19.8.10

Para a caderneta dos cromos


In http://estb.msn.com/i/A4/A062A832F123A8F2D76997B1F6249.jpg
Que me seja permitido este laivo de humor negro: os incêndios têm a serventia de nos dar a conhecer essa (em linguagem sampaísta) incontornável figura da república – o ministro Rui Pereira. É óbvio que lamento toda a área ardida. É pungente, como ontem dei conta numa viagem pelo Minho, que as árvores calcinadas tenham tomado conta da paisagem, a própria terra onde elas assentam assustadoramente encardida. Mas são um regalo para a vista as aparições do ministro das polícias que, nesta época estival, se transforma no ministro dos incêndios – bem entendido, no ministro do combate aos fogos.
Na minha caderneta de cromos, o ministro Pereira é o cromo dos cromos. De tal maneira que ando a pensar em espalhar uma petição internética que garanta, no adivinhado ocaso da malta socialista, que o ministro Pereira transite para o próximo governo do PSD (ou do PSD-CDS, ou de iniciativa presidencial, ou lá o que for, desde que seja diferente do que há). O homem devia ter lugar vitalício no governo. É um sossego vê-lo no “teatro das operações”, sempre impecavelmente engravatado no meio da chuva de cinzas soprada pela brisa cálida que transporta aquele insuportável odor a queimado. Se eu fosse bombeiro, só de ver o ministro falar, mesmo quando aproveita para fazer propaganda que adorna a imagem do governo, bebia naquelas sábias e sóbrias palavras o lenitivo para não dar tréguas aos teimosos fogos que devastam a floresta.
Para além disso, o ministro Pereira tem um verbo – como dizer? – letrado. Pode não falar para o comum dos mortais, pois ao falar parece que está a redigir uma lei, naquele “juridiquês” tão típico que nem os juristas, a páginas tantas, conseguem entender o arrevesado “juridiquês” que sai das suas penas. Já não é deste tempo, em que a língua escrita e sobretudo falada é tão mal tratada, termos o deleite de ver alguém a falar de improviso com tanta eloquência. O mal não é do ministro Pereira. É das escolas que não conseguem treinar os cidadãos para o uso polido da língua. Ou dos cidadãos que são fraca gesta.

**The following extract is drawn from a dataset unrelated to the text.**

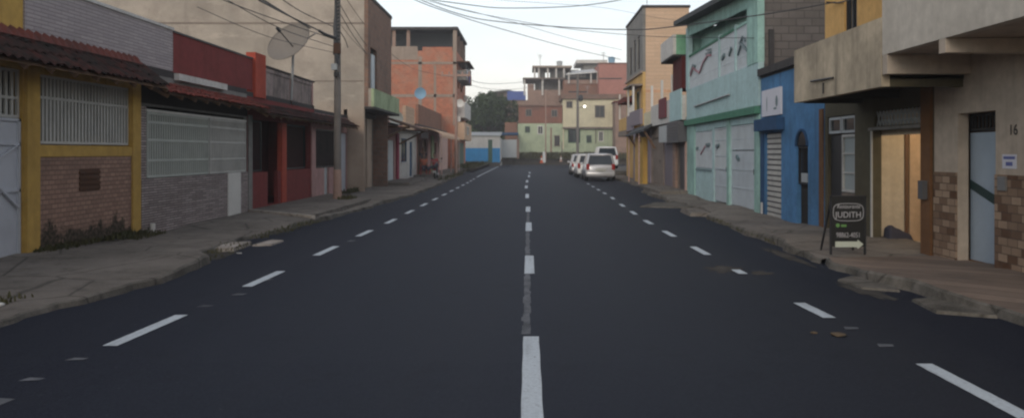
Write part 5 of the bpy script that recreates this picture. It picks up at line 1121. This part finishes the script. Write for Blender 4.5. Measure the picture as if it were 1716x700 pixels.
# ---------------- people, chairs, motorcycle ----------------
def skin(name, joints, edges, mat, parent, sub=2):
    me = bpy.data.meshes.new(name); me.from_pydata([j[0] for j in joints], edges, []); me.materials.append(MATS[mat])
    o = bpy.data.objects.new(name, me); COL.objects.link(o); o.parent = parent
    md = o.modifiers.new('skin', 'SKIN'); md.use_smooth_shade = True
    if not me.skin_vertices: me.skin_vertices.new() if hasattr(me.skin_vertices, 'new') else None
    for i, j in enumerate(joints): sv = me.skin_vertices[0].data[i]; sv.radius = (j[1], j[2] if len(j) > 2 else j[1]); sv.use_root = (i == 0)
    s_ = o.modifiers.new('sub', 'SUBSURF'); s_.levels = sub; s_.render_levels = sub
    return o
def person(x, y, z, rz, pose, shirt, trous, label):
    A = empty('person', (x, y, z), label, 'person', None, rz)
    if pose == 'sit':
        hp = .48; kn = (.48, .47); ft = (.52, .08); fx_ = .16
        J = [((0, 0, hp), .13, .11), ((0, -.02, hp + .25), .13, .10), ((0, -.03, hp + .48), .15, .09), ((0, -.02, hp + .60), .05), ((0, .0, hp + .70), .05)]
        E = [(0, 1), (1, 2), (2, 3), (3, 4)]
        for s_ in (-1, 1):
            b = len(J); J += [((s_ * .09, .05, hp - .01), .09), ((s_ * fx_, kn[0], kn[1]), .065), ((s_ * fx_, ft[0] - .05, ft[1] + .03), .04), ((s_ * fx_, ft[0] + .12, ft[1] - .03), .035)]; E += [(0, b), (b, b + 1), (b + 1, b + 2), (b + 2, b + 3)]
            b = len(J); J += [((s_ * .19, -.03, hp + .50), .06), ((s_ * .24, .02, hp + .24), .045), ((s_ * .15, .24, hp + .12), .03), ((s_ * .13, .32, hp + .10), .03, .018)]; E += [(2, b), (b, b + 1), (b + 1, b + 2), (b + 2, b + 3)]
        hz = hp + .80; cz = hp; fl = 1
    else:
        hp = .90
        J = [((0, 0, hp), .13, .10), ((0, 0, hp + .27), .12, .09), ((0, 0, hp + .50), .15, .09), ((0, 0, hp + .62), .05), ((0, .01, hp + .70), .05)]; E = [(0, 1), (1, 2), (2, 3), (3, 4)]
        for s_ in (-1, 1):
            b = len(J); J += [((s_ * .09, 0, hp - .08), .09), ((s_ * .11, .02, .48), .065), ((s_ * .12, 0, .09), .04), ((s_ * .13, .15, .04), .035)]; E += [(0, b), (b, b + 1), (b + 1, b + 2), (b + 2, b + 3)]
            b = len(J); J += [((s_ * .19, 0, hp + .50), .055), ((s_ * .25, .0, hp + .22), .042), ((s_ * .26, .08, hp - .02), .03), ((s_ * .26, .11, hp - .12), .03, .018)]; E += [(2, b), (b, b + 1), (b + 1, b + 2), (b + 2, b + 3)]
        hz = hp + .80
    body = skin('body', J, E, 'skin', A)
    m = MB(); m.sphere((0, .01, hz), .085, .10, .125, 12, 9); m.sphere((0, .115, hz - .01), .016, .02, .025, 6, 5)
    for s_ in (-1, 1): m.sphere((s_ * .086, 0, hz), .012, .022, .03, 6, 5)
    m.k = 1
    for s_ in (-1, 1): m.sphere((s_ * .033, .098, hz + .015), .011, .008, .008, 6, 5)
    m.sphere((0, .098, hz - .06), .022, .008, .005, 6, 5)
    hd = m.build('head', ['skin', 'hair'], A, True)
    MB().sphere((0, -.015, hz + .035), .096, .108, .11, 12, 9).build('hair', 'hair', A, True)
    # clothes
    skin('shirt', [((0, 0, hp + .02), .155, .13), ((0, -.01, hp + .27), .15, .125), ((0, -.02, hp + .48), .165, .11), ((0, -.02, hp + .57), .085)] + [p for s_ in (-1, 1) for p in (((s_ * .19, -.02, hp + .50), .075), ((s_ * .235, .0, hp + .32), .062))], [(0, 1), (1, 2), (2, 3), (2, 4), (4, 5), (2, 6), (6, 7)], shirt, A)
    if pose == 'sit': skin('trousers', [((0, -.01, hp), .15, .13)] + [p for s_ in (-1, 1) for p in (((s_ * .10, .06, hp), .10), ((s_ * .16, .46, .47), .082), ((s_ * .16, .48, .25), .062))], [(0, 1), (1, 2), (2, 3), (0, 4), (4, 5), (5, 6)], trous, A)
    else: skin('trousers', [((0, 0, hp), .15, .12)] + [p for s_ in (-1, 1) for p in (((s_ * .09, 0, hp - .1), .10), ((s_ * .11, .02, .48), .078), ((s_ * .12, 0, .14), .06))], [(0, 1), (1, 2), (2, 3), (0, 4), (4, 5), (5, 6)], trous, A)
    return A
def chair(x, y, z, rz, mat, label):
    A = empty('plastic_chair', (x, y, z), label, 'chair', 'plastic chairs in front of the bar', rz)
    MB().box(-.22, .22, -.20, .22, .42, .45).build('seat', mat, A, bevel=.01)
    m = MB(); m.box(-.22, .22, -.24, -.21, .78, .86)
    for i in range(5): m.box(-.2 + i * .09, -.16 + i * .09, -.235, -.215, .45, .78)
    m.build('backrest', mat, A)
    for a in (-1, 1):
        MB().bar((a * .22, -.2, .66), (a * .24, .18, .64), .05, .025).bar((a * .24, .18, .64), (a * .21, .2, .44), .03).build('armrest', mat, A)
        for b in (-1, 1): MB().bar((a * .2, b * .19, .43), (a * .24, b * .24, 0), .04).build('leg', mat, A)
zs = .27
chair(-6.9, 53.0, zs, R(-160), 'plastic_red', 'red plastic chair by the white house, nearest the wall'); person(-6.9, 53.0, zs, R(-160), 'sit', 'shirt_orange', 'trousers', 'person in an orange shirt sitting on a red chair before the bar, nearest the wall')
chair(-6.25, 53.4, zs, R(160), 'plastic_red', 'red plastic chair nearer the road before the bar'); person(-6.25, 53.4, zs, R(160), 'sit', 'shirt_red', 'trousers', 'person in a red shirt sitting before the bar, nearer the road')
person(-7.15, 54.6, zs, R(180), 'stand', 'shirt_dark', 'trousers', 'person in dark clothes standing in the bar doorway')
# motorcycle seen from behind
A = empty('motorcycle', (-5.75, 49.4, .12), 'small dark motorcycle parked on the pavement in front of the bar', 'motorcycle')
for yy in (.0, 1.25):
    cyl = lambda w, r_: [(w, yy + r_ * math.cos(k * math.pi / 10), .30 + r_ * math.sin(k * math.pi / 10)) for k in range(20)]
    w = MB().loft([cyl(-.055, .26), cyl(-.04, .30), cyl(.04, .30), cyl(.055, .26)]).build('wheel', 'rubber', A); MB().loft([cyl(-.06, .17), cyl(.06, .17)]).build('rim', 'steel', w)
m = MB(); m.loft([[(-.09, -.15, .66), (.09, -.15, .66), (.06, -.15, .74), (-.06, -.15, .74)], [(-.13, .3, .62), (.13, .3, .62), (.1, .3, .76), (-.1, .3, .76)], [(-.12, .7, .66), (.12, .7, .66), (.08, .7, .78), (-.08, .7, .78)]]); m.build('seat', 'rubber', A)
MB().sphere((0, .85, .80), .15, .24, .14).build('fuel_tank', 'shirt_dark', A, True); MB().box(-.13, .13, .35, .85, .28, .62).build('engine', 'bumper_grey', A, bevel=.03)
MB().tube([(0, 1.25, .3), (0, 1.02, .98)], .04, 6).tube([(-.36, .92, 1.04), (-.2, 1.0, 1.02), (.2, 1.0, 1.02), (.36, .92, 1.04)], .02, 6).build('handlebar', 'steel', A)
MB().box(-.09, .09, -.27, -.2, .52, .62).build('tail_light', 'tail_red', A); MB().box(-.1, .1, -.29, -.275, .34, .50).build('number_plate', 'plate', A); MB().box(-.07, .07, -.32, .1, .62, .66).build('mudguard', 'shirt_dark', A)
MB().tube([(.14, -.25, .28), (.15, .7, .3)], .045, 8).build('exhaust', 'steel', A)
for s_ in (-1, 1): MB().sphere((s_ * .3, .98, 1.22), .07, .01, .05).tube([(s_ * .28, .95, 1.04), (s_ * .3, .97, 1.18)], .01, 5).build('mirror', 'rubber', A)
# litter
def bit(x, y, s_, mat, label, name='litter'):
    rnd = random.Random(int(x * 100)); m = MB(); z = zr(y) + .005
    m.loft([[(x + s_ * math.cos(k * 1.05) * rnd.uniform(.6, 1.2), y + s_ * math.sin(k * 1.05) * rnd.uniform(.6, 1.2), z + q * s_ * .35 * rnd.uniform(.3, 1)) for k in range(6)] for q in (0, .8)]); tag(m.build(name, mat), label, 'litter')
bit(2.66, 6.95, .07, 'leaf_brown', 'dry brown leaf clump on the asphalt of the right lane', 'leaf_clump')
bit(2.50, 7.05, .035, 'leaf_brown', 'small crumb of dirt beside the leaf clump on the right lane', 'leaf_clump')
bit(4.55, 10.4, .05, 'litter_white', 'white paper scrap in the right gutter near the sign board'); bit(-4.75, 13.2, .05, 'litter_white', 'white scrap at the broken notch of the left kerb')
m = MB(); m.sphere((-4.98, 7.6, .27), .03, .03, .02); tag(m.build('litter', 'litter_white'), 'tiny white scrap on the near left pavement edge', 'litter')

# ---------------- haze ----------------
HAZE = .0014
if HAZE:
    m_, t, b = nodes('haze_air'); t.nodes.remove(b); pv = t.nodes.new('ShaderNodeVolumePrincipled')
    pv.inputs['Color'].default_value = (.93, .94, .96, 1); pv.inputs['Density'].default_value = HAZE; pv.inputs['Anisotropy'].default_value = .2
    t.links.new(pv.outputs[0], t.nodes['Material Output'].inputs['Volume'])
    tag(MB().box(-225, 225, -62, 405, -1.6, 16.5).build('haze', 'haze_air'), kind='stuff')
for o in list(bpy.data.objects):
    if '_w' in o: del o['_w']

Contudo, o ministro Pereira não dá o flanco e, nos seus soporíferos discursos à frente das câmaras de televisão, fala para o doutor e para o “desintelectual”. Um dia destes explicava na rádio os infaustos acontecimentos, debitando estatísticas que mostravam como nos dois últimos meses de incêndios ardeu mais do que nos três anos anteriores. E tal como o seu supremo chefe atira as culpas da austeridade para a danada crise internacional que é um polvo que de tudo se apodera, o ministro Pereira advertia que a orografia não ajuda a travar o combate aos incêndios. (Podemos ser uma terra pequenina, mas temos uma orografia acidentada que é pasto para o fogo caminhar até onde possam estar os bombeiros). Tomando consciência que muita gente não sabe o significado de “orografia”, o ministro Pereira meteu uma vírgula à frente de orografia para explicar aos incautos que aquilo quer dizer “as condições do terreno”.
O ministro Pereira é daquele escol que nasceu para ser servidor do Estado. Não conheço ninguém que tenha tanta pose de estadista. Transpira estadismo. Tenho a impressão que até nos momentos mais íntimos com a consorte não deve conseguir despir a casaca de estadista. Será que o ministro Pereira trata alguém por tu? Por isso é que sugeria lá atrás que devia correr uma petição para que a Constituição (agora que tanto se discutem as desejadas mudanças no texto) incorporasse uma norma com a vitalícia condição de ministro para o ministro Pereira. Ministro do que quer que seja, pois a sua versatilidade presta-se à ocupação de todas as pastas.
O seu bilhete de identidade devia mudar. No campo destinado ao nome, “Ministro” devia preceder “Rui”.